A
todos los adolescentes de la tierra
En entredicho siempre de las autoridades, de
la gente
que con trabajo ajeno se enriquece y
triunfa.
(Luis
Cernuda)
Le sang! Le sang! La flamme d´or.
(Arthur Rimbaud)
En estos días
primaverales --del 18 de marzo al 28 de mayo— de 1871 tuvo lugar La Commune
de Paris. Dicen que Arthur Rimbaud
(que entendió mejor que Marx en qué consistía la revolución) estuvo en el París
de aquellos días y se ayuntó con los insurrectos.
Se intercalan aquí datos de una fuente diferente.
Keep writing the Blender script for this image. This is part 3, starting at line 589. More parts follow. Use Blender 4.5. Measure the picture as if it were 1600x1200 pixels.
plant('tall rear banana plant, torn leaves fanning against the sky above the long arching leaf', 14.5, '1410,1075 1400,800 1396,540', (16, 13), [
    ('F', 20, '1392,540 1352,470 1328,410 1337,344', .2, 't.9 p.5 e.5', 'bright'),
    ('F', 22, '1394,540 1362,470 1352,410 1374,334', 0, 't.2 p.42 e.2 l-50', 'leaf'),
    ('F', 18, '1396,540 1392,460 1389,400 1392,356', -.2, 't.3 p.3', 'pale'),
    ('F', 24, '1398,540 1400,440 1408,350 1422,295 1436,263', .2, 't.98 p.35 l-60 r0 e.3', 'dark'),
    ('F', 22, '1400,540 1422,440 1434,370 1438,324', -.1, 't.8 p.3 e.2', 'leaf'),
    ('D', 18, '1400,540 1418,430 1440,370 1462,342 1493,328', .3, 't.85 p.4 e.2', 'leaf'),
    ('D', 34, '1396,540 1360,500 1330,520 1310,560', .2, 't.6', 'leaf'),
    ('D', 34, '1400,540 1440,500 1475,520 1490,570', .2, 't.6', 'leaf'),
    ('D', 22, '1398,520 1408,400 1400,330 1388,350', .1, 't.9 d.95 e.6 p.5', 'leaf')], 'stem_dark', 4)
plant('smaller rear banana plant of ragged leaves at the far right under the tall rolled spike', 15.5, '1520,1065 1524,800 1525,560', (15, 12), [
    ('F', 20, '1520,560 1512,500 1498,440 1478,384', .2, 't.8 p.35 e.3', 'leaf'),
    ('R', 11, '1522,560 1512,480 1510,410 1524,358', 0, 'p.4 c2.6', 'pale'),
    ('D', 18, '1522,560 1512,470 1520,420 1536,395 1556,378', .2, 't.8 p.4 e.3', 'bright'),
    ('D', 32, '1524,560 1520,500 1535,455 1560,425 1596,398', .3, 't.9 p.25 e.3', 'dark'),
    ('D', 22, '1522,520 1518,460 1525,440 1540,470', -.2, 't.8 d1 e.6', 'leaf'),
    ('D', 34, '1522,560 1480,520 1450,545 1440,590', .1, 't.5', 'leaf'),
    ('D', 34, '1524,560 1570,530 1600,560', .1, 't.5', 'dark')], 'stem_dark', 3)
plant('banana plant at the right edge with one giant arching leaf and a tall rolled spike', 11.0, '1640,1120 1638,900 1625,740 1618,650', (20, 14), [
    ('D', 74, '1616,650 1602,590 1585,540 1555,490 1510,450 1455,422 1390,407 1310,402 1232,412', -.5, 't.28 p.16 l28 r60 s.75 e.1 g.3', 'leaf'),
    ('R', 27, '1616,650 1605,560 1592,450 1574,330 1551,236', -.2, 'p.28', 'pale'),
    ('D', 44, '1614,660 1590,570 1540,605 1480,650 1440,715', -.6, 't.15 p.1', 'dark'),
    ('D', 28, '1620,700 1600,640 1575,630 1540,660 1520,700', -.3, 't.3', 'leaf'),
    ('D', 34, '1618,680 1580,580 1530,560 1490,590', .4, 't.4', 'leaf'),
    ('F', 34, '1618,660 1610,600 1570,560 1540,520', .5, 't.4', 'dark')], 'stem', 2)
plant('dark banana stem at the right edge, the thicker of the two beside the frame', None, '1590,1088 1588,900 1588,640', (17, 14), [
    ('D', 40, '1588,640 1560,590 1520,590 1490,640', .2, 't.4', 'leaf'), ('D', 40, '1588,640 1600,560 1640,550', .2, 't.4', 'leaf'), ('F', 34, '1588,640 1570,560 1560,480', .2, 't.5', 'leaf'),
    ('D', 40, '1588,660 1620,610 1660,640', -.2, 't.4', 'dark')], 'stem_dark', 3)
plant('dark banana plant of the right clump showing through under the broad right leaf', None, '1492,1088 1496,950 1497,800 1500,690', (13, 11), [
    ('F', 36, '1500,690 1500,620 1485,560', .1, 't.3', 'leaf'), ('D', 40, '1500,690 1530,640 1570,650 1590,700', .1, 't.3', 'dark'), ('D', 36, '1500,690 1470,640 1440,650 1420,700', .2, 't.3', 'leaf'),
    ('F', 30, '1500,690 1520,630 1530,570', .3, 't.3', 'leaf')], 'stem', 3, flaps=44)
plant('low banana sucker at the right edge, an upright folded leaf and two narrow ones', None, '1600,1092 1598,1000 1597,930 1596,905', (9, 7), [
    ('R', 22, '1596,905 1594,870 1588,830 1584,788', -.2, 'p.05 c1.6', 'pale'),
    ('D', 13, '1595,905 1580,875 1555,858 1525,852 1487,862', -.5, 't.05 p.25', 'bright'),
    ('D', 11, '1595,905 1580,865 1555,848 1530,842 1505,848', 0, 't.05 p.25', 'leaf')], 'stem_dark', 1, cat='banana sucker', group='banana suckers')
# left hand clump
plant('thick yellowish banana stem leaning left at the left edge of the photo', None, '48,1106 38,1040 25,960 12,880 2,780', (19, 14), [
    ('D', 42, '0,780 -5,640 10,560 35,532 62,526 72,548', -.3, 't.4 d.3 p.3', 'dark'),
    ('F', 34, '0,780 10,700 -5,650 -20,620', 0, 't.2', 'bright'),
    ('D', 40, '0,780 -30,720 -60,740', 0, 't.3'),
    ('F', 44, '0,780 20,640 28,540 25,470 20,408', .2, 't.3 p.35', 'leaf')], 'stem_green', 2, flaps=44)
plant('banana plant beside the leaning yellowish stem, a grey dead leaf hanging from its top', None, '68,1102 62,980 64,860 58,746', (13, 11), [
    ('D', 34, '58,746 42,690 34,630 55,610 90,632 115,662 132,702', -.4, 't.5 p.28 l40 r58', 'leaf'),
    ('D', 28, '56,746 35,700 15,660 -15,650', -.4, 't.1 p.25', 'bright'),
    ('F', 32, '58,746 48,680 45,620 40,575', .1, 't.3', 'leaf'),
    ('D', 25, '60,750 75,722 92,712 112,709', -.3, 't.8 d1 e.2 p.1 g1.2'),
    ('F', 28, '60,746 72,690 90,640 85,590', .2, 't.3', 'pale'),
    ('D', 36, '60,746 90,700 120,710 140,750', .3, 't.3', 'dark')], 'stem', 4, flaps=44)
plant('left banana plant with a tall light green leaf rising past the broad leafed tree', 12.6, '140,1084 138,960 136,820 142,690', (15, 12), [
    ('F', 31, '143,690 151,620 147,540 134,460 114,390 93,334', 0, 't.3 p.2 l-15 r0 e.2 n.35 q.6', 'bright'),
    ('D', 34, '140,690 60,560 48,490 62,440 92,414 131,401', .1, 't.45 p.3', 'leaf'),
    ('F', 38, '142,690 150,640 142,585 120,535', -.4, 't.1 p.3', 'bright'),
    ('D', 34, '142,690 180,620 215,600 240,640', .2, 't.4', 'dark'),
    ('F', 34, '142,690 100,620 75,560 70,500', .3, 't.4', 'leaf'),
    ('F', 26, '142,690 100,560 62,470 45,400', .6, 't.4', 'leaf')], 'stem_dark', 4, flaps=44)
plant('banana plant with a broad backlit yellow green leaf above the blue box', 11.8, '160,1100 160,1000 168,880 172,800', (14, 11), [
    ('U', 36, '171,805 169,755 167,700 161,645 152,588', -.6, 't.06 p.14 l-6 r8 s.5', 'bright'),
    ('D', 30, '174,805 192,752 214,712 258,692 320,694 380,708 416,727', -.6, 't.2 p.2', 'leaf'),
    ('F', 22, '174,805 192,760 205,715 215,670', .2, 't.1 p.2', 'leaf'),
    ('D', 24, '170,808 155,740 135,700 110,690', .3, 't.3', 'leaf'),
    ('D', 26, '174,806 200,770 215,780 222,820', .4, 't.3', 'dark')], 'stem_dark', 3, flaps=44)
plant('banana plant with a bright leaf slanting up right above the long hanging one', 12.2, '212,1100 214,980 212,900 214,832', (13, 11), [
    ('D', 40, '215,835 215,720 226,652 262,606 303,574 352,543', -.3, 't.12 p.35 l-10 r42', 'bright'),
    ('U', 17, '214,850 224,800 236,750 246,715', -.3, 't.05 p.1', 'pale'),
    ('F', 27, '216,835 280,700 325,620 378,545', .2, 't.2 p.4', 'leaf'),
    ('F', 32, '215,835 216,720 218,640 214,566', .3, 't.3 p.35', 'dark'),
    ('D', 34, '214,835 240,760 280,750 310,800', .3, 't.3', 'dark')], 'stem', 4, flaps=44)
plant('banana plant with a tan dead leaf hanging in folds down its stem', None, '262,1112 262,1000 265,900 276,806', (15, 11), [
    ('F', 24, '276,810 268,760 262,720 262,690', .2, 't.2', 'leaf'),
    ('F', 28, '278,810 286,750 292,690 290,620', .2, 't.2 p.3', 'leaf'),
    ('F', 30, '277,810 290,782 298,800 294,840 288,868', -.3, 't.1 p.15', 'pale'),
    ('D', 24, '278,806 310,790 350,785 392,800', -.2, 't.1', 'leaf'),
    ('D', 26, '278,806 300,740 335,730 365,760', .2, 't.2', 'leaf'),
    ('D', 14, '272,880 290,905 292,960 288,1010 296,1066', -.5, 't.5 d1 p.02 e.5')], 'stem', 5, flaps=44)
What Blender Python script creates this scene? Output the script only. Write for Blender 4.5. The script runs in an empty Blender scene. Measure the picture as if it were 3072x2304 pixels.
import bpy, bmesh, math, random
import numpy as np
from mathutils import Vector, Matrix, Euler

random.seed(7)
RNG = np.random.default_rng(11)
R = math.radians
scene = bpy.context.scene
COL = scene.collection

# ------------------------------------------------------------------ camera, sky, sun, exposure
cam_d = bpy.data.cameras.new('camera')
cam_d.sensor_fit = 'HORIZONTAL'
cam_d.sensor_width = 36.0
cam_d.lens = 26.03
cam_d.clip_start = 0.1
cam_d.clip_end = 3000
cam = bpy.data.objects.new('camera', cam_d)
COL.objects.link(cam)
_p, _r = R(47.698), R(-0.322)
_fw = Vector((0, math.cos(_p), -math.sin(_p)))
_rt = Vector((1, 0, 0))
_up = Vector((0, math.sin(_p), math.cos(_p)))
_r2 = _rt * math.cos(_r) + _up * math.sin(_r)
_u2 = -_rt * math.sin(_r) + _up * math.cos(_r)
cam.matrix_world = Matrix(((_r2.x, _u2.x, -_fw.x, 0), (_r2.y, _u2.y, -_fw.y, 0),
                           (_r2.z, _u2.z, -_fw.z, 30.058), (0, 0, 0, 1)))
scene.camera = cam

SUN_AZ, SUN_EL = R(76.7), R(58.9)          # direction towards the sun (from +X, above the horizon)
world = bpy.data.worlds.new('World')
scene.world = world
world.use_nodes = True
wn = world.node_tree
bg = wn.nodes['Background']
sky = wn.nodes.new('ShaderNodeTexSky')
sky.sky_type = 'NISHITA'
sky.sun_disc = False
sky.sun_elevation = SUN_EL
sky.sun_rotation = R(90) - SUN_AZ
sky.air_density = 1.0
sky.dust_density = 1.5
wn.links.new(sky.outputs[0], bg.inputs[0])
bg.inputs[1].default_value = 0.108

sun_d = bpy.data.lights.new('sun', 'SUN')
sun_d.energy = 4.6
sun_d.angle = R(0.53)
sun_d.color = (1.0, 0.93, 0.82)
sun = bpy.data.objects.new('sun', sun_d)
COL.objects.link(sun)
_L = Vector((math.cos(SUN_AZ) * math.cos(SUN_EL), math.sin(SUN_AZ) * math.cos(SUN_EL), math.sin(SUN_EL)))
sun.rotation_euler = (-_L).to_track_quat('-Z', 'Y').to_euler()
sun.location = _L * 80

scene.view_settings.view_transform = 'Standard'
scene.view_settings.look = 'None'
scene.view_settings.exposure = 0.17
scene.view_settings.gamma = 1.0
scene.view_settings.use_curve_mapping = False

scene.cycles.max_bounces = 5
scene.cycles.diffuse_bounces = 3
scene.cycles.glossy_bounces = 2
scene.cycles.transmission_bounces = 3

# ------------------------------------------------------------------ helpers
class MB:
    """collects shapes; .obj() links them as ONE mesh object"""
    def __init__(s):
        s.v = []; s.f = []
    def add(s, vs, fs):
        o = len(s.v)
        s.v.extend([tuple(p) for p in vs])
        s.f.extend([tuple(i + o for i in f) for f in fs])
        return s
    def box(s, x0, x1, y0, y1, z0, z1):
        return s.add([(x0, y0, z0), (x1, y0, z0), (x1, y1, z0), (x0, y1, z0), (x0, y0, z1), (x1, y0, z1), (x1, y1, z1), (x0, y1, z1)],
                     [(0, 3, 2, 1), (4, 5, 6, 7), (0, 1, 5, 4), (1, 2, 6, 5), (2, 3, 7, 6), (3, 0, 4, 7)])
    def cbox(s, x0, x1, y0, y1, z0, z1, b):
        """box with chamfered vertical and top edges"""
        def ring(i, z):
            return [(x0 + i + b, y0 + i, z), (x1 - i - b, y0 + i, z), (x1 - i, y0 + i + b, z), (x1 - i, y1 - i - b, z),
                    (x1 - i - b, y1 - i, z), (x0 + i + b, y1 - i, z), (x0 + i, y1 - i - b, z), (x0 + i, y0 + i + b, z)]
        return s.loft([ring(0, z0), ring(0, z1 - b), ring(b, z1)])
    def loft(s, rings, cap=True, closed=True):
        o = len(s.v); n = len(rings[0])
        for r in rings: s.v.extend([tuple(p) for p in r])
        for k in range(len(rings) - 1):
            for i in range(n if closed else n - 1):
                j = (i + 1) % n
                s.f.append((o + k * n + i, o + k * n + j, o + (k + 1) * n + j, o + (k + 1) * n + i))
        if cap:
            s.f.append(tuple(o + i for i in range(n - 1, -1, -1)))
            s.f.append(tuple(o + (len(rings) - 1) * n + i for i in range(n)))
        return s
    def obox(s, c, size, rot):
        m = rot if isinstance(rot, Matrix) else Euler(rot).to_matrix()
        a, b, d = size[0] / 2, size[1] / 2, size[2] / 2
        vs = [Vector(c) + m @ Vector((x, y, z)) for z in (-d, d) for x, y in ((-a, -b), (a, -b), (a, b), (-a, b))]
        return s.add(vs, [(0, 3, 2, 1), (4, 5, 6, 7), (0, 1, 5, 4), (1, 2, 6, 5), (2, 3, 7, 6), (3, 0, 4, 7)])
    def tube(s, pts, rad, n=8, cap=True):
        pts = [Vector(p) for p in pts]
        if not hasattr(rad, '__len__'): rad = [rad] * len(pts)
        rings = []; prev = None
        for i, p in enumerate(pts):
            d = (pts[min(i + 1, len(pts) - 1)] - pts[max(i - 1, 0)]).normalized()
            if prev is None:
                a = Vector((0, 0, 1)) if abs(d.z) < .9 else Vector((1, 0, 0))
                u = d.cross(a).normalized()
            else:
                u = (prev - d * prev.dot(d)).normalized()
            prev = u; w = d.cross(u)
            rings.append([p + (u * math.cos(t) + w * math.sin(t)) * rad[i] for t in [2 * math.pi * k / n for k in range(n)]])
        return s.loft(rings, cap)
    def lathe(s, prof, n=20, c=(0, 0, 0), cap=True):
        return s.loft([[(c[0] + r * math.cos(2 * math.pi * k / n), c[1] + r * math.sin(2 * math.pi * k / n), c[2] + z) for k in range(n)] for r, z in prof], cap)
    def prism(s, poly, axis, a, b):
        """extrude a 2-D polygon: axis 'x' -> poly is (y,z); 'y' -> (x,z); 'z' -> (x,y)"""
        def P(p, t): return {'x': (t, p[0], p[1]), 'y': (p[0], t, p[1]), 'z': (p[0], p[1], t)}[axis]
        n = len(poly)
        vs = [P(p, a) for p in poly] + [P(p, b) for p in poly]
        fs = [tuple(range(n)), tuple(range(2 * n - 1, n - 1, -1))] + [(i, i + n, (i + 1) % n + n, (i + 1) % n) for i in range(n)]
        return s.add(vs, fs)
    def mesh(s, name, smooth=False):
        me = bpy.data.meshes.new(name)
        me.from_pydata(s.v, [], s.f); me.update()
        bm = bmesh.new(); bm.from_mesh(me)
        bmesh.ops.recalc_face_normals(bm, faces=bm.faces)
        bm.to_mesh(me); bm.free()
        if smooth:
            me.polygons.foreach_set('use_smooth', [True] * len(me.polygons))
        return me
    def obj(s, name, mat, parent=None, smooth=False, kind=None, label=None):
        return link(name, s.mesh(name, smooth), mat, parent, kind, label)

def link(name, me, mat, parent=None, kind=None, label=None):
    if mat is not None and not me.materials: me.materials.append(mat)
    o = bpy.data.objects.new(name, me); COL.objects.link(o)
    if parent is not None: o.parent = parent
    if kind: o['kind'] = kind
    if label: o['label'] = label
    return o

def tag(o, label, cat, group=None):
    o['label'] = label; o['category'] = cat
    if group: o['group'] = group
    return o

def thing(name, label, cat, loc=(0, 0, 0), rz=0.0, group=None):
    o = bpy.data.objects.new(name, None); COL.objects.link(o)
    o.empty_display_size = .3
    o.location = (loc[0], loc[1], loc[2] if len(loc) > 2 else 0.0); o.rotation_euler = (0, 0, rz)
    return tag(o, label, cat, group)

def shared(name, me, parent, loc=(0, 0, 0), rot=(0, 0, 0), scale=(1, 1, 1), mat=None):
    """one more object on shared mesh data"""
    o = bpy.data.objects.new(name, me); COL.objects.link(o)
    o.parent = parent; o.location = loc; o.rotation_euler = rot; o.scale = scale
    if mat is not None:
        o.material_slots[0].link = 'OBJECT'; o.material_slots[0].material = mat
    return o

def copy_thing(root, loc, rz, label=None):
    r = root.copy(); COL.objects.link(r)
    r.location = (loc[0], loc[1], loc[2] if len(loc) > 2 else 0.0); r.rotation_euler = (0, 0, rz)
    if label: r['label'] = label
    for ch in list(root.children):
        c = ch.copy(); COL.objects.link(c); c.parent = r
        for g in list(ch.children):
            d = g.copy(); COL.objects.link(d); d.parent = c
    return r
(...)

Dicen “indigencia”, “un reloj
mal vendido”, “prisión”, pero poco se sabe del Rimbaud de aquellos días, y de
saberlo –su estancia en aquel París revolucionario—, nadie sabe a ciencia
cierta qué le ocurrió. Qué hizo o deshizo. Qué le hicieron o deshicieron. Pero
sí sabemos que en junio de ese mismo año el poeta adolescente vuelve a casa de
la madre en Charleville. Vuelve el hijo, y su regreso no es el colofón
de una de sus habituales escapadas, idas y venidas, innumerables jornadas de
asombro y vagabundeos (eso que, sólo ahora lo sé, se llamaba vida). Aquel poeta adolescente que llega
a casa es ya completamente otro. Pide a sus amigos que quemen los poemas que
les había enviado. Aquellos poemas escritos por un muchacho aldeaniego que
sabía de alquimias, tonadas y latines; dibujaba arabescos, había leído a los
clásicos. Aquel muchacho asilvestrado y no obstante un príncipe; aquel
adolescente sabio, no obstante un palurdo, barrerá a todos los poetas olímpicos
de París, a quienes conocerá y cuyos poemas se sabe de memoria desde mucho
antes de marchar a la Corte. Más revolucionario y moderno que Poe y Baudelaire
(o que Mallarmé, Valéry y Eliot), pero más difícil de atrapar (hincarle el
diente mucho más complicado), es también el más antiguo, el más ancestral; sus
intuiciones más recónditas, sus saberes cada vez más lejanos. Aquel muchacho,
rubio y oscuro como la vendimia tarda y las mieses de mayo, apoya un puñado de
papeles contra el madero (una viga arrumbada quizá, quizá el tablero de un
barco), contempla la tiniebla del tintero, y ve cómo se desgarra la luz. Se
mira las manos con aquel azul pavoroso entre académicos y cortesanos, y
comienza a escribir --en estos días primaverales-- su revolución, que es
también la nuestra, en el silo de una aldea perdida o a las afueras fabriles de
un pueblo olvidado, lugares donde se originan los incendios y se fragua la
Revolución. Siempre a extramuros de las ciudades que ardieron y arderán como
arden ahora entre mis manos los poemas de aquel muchacho que algunos leemos todavía
como si fueran la Palabra de Dios. En un mundo sin dioses, indefensos y no
obstante cobijados, un puñado de papeles, el fuego y aquel muchacho.